Film review: Inception – mind-blowing, problematic or both?


One look at buildings and streets bending upwards towards Leonardo DiCaprio (Cobb) and Ellen Page (Ariadne) and we knew we’d not be waiting to see Inception on DVD. So Laurence and I bought our tickets and shuffled in, chuffed to find that the best seats in the house were free (dead centre, of course). We tended a mish mash of expectations.

Some have called it mind-blowing. Others are convinced that Inception is a dull attempt by Christopher Nolan to match The Matrix and by DiCapro to be taken seriously as an actor. I can get where both responses are coming from.

To be sure, the film is visually stunning. There is just no question about it. The gravity-defying scenes which see Joseph Levitt-Gordon (Arthur) defending himself against a militarised subconscious and binding the rest of his team and guiding their sleeping forms through a hallway are memorable. Ariadne’s manipulation of the dream world as Cobb trains her in dream architecture cannot but delight.

The story, too, hangs together with strength. The intrigue is there – Cobb and his band of merry men make a business of bringing people into manufactured dreams and stealing their secrets from their subconscious. They are now presented with the infinitely more difficult task of ‘inception’, of planting an idea in the subject’s mind. Cilian Murphy plays the subject, Robert Fischer Jr., whose aged father has just passed away leaving him the family’s big business. Japanese rival businessman Riao (Ken Wantanabe) hires Cobb to convince Robert to divide his father’s business. Everyone involved makes it clear that the task is difficult, if not impossible, making the audience ravenous to know how they will accomplish it.

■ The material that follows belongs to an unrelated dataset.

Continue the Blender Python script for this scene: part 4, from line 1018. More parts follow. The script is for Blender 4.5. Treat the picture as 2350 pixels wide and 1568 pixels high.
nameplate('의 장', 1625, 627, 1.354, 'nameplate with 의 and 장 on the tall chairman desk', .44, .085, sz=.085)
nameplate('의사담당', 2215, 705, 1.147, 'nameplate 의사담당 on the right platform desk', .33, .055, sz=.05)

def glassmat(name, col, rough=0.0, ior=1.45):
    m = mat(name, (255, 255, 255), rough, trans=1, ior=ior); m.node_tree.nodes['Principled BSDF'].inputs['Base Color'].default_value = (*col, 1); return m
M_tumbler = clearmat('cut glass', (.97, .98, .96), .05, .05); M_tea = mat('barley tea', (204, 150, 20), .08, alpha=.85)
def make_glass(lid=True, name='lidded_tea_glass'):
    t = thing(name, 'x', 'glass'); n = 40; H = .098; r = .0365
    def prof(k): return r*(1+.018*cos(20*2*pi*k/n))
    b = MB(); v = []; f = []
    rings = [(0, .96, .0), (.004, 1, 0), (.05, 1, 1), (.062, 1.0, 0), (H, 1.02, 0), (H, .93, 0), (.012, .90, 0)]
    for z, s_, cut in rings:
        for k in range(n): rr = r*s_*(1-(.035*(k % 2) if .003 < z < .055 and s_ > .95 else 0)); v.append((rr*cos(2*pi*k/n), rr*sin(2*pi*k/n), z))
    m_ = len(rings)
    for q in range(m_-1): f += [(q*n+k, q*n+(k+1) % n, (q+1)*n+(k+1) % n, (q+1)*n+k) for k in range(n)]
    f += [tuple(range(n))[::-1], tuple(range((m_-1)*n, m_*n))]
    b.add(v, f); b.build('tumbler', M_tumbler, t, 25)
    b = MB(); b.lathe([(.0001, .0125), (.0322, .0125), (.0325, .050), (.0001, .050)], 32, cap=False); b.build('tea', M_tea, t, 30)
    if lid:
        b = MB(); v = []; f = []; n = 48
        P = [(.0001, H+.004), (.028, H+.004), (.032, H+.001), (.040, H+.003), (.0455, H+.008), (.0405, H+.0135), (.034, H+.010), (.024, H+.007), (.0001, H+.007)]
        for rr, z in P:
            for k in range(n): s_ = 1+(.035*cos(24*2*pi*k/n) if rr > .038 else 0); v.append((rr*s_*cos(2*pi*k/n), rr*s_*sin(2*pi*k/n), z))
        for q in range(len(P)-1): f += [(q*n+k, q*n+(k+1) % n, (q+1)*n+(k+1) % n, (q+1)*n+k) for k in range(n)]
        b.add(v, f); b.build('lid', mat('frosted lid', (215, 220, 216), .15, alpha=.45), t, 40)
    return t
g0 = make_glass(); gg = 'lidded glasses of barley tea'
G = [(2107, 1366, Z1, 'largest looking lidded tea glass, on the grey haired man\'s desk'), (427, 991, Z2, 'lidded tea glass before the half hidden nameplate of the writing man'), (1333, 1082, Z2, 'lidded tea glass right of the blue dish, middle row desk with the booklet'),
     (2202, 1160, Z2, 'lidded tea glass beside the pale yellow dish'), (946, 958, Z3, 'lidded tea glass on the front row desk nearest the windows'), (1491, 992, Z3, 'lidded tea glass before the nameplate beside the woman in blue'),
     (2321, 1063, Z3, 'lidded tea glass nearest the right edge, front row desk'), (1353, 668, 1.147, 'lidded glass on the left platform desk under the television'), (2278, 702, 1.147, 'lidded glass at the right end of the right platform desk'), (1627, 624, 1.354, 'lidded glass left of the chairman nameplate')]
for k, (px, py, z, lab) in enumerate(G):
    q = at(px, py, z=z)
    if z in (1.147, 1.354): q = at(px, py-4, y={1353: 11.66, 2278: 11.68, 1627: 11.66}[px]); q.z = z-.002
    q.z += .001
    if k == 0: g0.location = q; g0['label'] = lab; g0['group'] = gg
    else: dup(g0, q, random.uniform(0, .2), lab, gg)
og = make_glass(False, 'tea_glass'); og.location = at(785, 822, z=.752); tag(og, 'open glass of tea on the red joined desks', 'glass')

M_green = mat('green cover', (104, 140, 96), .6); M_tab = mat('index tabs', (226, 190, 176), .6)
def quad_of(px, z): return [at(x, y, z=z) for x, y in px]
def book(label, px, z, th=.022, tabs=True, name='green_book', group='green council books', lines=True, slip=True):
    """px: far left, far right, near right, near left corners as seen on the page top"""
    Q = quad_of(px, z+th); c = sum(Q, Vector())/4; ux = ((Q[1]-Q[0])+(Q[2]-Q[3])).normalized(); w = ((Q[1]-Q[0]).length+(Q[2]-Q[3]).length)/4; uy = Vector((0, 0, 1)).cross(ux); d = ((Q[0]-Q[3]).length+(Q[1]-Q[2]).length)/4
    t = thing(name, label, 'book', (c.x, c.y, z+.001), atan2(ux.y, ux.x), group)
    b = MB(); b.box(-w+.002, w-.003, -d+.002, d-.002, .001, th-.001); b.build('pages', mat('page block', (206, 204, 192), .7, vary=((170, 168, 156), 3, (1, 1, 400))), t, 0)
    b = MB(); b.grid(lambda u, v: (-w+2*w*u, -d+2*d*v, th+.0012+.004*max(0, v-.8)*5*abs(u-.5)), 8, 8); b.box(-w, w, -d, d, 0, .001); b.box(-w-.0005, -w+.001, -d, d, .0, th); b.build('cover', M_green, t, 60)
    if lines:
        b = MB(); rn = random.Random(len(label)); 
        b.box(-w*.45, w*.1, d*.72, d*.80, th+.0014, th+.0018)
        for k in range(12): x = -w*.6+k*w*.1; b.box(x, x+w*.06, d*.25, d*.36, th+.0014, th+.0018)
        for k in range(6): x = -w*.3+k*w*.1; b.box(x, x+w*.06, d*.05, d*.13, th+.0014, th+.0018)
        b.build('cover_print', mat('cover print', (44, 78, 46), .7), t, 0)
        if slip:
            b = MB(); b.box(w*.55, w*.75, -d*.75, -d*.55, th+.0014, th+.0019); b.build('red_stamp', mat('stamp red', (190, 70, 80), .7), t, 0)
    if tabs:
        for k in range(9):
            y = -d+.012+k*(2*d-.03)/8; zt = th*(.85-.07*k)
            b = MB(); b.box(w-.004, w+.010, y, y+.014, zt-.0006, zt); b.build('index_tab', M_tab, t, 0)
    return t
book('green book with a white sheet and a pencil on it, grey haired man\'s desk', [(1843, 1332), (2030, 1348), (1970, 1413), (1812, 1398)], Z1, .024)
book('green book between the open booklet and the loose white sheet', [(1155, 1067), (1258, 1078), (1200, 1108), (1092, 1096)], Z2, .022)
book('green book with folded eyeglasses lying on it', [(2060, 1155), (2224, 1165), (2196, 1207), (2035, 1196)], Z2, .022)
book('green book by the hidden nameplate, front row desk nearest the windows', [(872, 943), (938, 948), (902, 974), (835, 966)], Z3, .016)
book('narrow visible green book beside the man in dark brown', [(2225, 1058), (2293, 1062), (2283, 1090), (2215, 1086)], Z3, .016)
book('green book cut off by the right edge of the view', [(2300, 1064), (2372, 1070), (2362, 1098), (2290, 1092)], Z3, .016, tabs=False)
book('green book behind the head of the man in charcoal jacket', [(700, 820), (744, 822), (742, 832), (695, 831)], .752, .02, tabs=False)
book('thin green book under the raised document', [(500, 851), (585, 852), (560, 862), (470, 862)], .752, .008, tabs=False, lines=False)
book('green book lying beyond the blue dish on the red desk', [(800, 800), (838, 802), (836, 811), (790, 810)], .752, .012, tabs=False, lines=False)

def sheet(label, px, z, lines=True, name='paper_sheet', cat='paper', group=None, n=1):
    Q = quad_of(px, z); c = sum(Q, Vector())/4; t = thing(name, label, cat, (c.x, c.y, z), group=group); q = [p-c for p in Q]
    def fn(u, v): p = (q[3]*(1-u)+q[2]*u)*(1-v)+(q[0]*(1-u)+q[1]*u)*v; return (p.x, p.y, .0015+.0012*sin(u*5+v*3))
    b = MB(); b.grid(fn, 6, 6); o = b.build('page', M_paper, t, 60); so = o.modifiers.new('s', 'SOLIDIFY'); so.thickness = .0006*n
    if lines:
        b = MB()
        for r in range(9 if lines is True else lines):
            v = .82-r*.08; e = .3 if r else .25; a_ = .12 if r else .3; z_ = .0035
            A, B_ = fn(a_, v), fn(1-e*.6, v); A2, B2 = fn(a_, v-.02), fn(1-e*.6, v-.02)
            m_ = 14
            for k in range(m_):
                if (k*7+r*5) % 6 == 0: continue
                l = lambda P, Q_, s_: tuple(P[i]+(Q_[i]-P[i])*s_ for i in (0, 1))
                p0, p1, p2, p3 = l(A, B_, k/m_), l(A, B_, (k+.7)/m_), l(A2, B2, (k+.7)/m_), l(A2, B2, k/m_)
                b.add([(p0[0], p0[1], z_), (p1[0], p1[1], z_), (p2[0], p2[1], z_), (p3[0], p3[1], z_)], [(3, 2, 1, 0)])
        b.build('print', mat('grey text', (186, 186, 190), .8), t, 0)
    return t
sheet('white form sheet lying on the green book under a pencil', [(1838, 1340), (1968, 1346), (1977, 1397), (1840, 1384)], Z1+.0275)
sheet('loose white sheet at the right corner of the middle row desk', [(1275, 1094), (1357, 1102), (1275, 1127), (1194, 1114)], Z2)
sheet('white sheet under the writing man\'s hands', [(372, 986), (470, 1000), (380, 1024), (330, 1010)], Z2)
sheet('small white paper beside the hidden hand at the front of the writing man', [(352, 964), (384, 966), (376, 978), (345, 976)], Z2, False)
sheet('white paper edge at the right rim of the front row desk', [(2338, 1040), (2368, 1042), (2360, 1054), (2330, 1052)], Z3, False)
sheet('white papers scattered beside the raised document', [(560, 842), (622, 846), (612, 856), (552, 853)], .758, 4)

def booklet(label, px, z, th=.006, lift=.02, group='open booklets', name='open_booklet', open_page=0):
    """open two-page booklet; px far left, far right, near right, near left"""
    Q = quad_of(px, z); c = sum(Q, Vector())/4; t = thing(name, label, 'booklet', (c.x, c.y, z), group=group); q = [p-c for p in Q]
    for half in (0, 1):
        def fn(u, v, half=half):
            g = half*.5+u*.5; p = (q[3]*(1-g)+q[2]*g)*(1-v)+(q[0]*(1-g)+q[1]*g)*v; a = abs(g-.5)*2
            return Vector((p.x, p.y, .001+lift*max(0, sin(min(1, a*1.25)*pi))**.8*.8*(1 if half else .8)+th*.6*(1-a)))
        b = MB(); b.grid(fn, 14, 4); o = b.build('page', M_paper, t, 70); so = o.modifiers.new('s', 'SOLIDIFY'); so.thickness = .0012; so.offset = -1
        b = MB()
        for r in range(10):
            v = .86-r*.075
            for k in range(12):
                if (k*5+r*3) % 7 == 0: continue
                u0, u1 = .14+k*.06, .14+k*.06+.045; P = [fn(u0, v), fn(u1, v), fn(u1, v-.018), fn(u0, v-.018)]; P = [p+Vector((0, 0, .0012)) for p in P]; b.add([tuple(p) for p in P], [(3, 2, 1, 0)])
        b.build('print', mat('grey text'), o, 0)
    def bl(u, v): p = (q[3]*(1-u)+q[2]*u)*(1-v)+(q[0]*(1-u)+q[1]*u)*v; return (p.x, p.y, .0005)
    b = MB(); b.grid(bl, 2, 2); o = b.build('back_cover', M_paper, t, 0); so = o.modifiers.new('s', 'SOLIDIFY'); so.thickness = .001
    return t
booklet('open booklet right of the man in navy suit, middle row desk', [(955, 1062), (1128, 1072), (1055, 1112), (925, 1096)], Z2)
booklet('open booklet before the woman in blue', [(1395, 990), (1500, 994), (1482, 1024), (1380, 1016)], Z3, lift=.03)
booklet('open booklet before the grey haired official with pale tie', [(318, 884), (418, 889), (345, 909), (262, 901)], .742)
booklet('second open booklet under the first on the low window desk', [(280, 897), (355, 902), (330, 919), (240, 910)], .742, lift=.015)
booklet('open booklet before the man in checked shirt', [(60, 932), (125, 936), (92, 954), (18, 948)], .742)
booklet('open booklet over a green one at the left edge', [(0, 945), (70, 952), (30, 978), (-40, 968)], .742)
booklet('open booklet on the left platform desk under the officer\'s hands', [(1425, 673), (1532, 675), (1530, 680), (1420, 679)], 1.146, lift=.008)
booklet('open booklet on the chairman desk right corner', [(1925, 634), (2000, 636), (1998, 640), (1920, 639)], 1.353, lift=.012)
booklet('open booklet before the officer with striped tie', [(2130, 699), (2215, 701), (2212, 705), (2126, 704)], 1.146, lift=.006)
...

The emotional logic is also there. Cobb is trying to get home to his children. We are continually reminded of this fact to make sense of the risks he takes. But while it serves to drive the plot forward, it doesn’t necessarily tug on the cockles of our hearts.

This is partially because next to no time is spent building up the relationship between father and children so that it’s difficult for us to emotionally invest in his motives. It’s even challenging to work out why Ariadne is so determined that he should succeed. She appears to be an effort to provide the film with a human rationale. She asks the film’s big question: How important is reality if you’re happier in the dream?

The father-children plot might also be disrupted by the shallow fact that, at 36, DiCaprio still looks too young to be taken seriously as a father. Similarly, Levitt-Gordon (Third Rock from the Sun) and Page (Juno) also seem visually under-aged for their complex roles. Don’t get me wrong. They both play the parts beautifully and believably and they’re both so good-looking and likeable that I hope they get together if Inception has a sequel (as it appears geared up to do). Personally, though, I had to keep reminding myself that they weren’t fourteen and therefore would have had the time to acquire the level of knowledge necessary for mental espionage.

Obviously, if a film discusses the mind as a physical space that can be broken into, secrets as objects that can be stolen and the subconscious as a violent population, it’s asking you to suspend reality. Still, there needs to be a measure of coherence within the film’s reality.

So, I have a few questions I can’t quite push aside. Why does Ariadne not respond with surprise when Cobb initially tells her about shared dreaming? Why is Cobb the only character to bring traces of his own subconscious into the shared dream? How does the technology make shared dreaming possible (as far as I can tell, they don’t actually explain this)?

I’m sure that when you see it you’ll have answers for my questions and a few more questions of your own. Laurence and I had a bit of a debate and he won me around to accepting that there must simply be different sections of limbo – obvious, maybe, but it took me a while to get there. So, I say, go see it, come back and fire away. It is certainly worth seeing.